Sleek minimalist interiors of the Joseph shops will be the striking backdrop to the opulence of the Oriental Curiosity: 21st Century Chinoiserie exhibition starting on 28 Nov at 74 Sloane St and 77 Fulham Rd, London SW3. Pearl Lam, owner of the Hong Kong Contrasts gallery, briefed leading European designers to reinterpret Oriental themes and styles. Seen left is the Pearl chair. (0171-235 4965)

Time for Bliss: 1960s style returns with asymmetrical Flock Clocks, pounds 39 (below) and cheap and cheerful Fruit Fridge magnet clocks pounds 9.99 (right), from Bliss (01789-400 077).

The world's most expensive piano, and possibly the most garish - a Steinway (left) expected to fetch pounds 600,000-pounds 800,000 at Christie's next Friday (0171 839 9060). Victorian artist Sir Lawrence Alma-Tadema was given a sky's-the-limit budget in 1884 to design it for the music salon of the American connoisseur Henry G. Marquand, a founder of the Metropolitan Museum of Art in New York. Hence the conspicuous trappings of semi-precious stones, ivory, ebony, and lid painted with classical figures by Sir Edward Poynter.

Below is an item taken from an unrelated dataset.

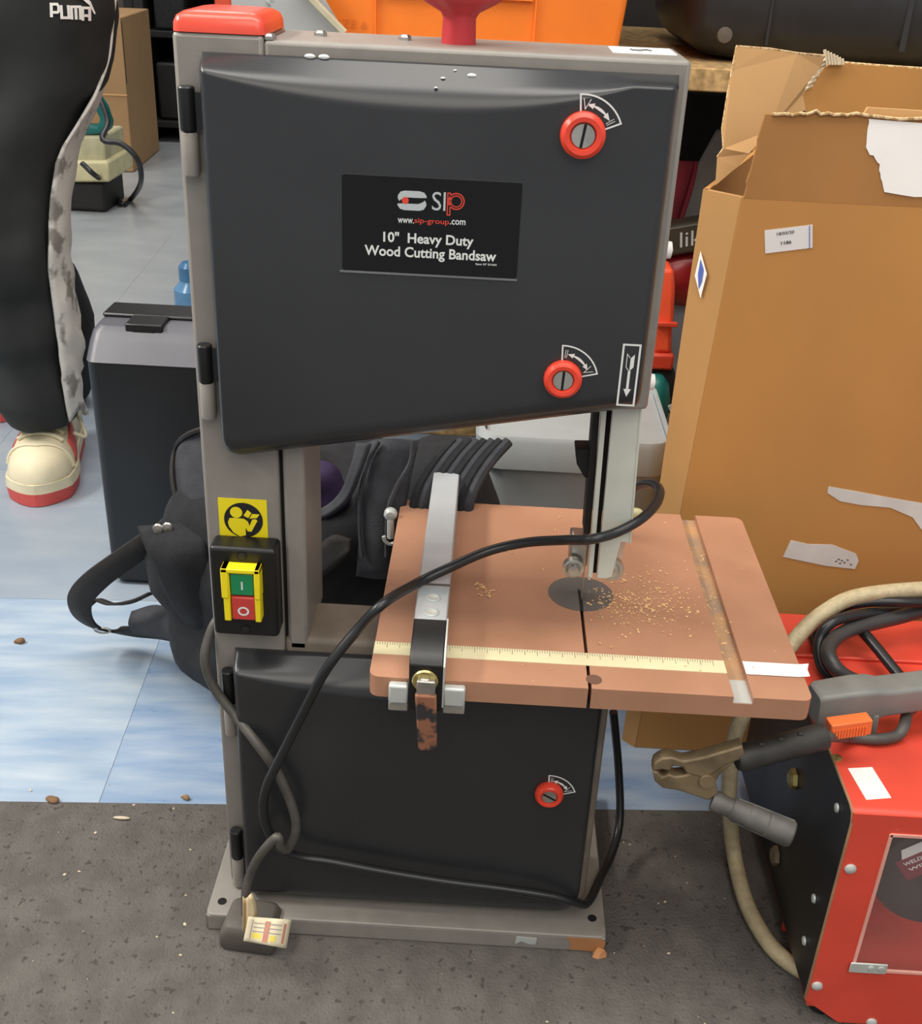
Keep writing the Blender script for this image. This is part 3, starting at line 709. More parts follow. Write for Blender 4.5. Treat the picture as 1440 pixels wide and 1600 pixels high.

Major to minor: this tiny, 12-inch long French musical vanity box in the shape of a piano of about 1840, also with gilt, ivory, ebony and mother- of-pearl fittings, is expected to fetch pounds 400-pounds 600 in Bonhams' furniture auction ( 0171 393 3900) on Wednesday. It contains miniature scissors, a thimble and a scent bottle. Vanity comes in all sizes and all prices, it seems. Plink, plunk.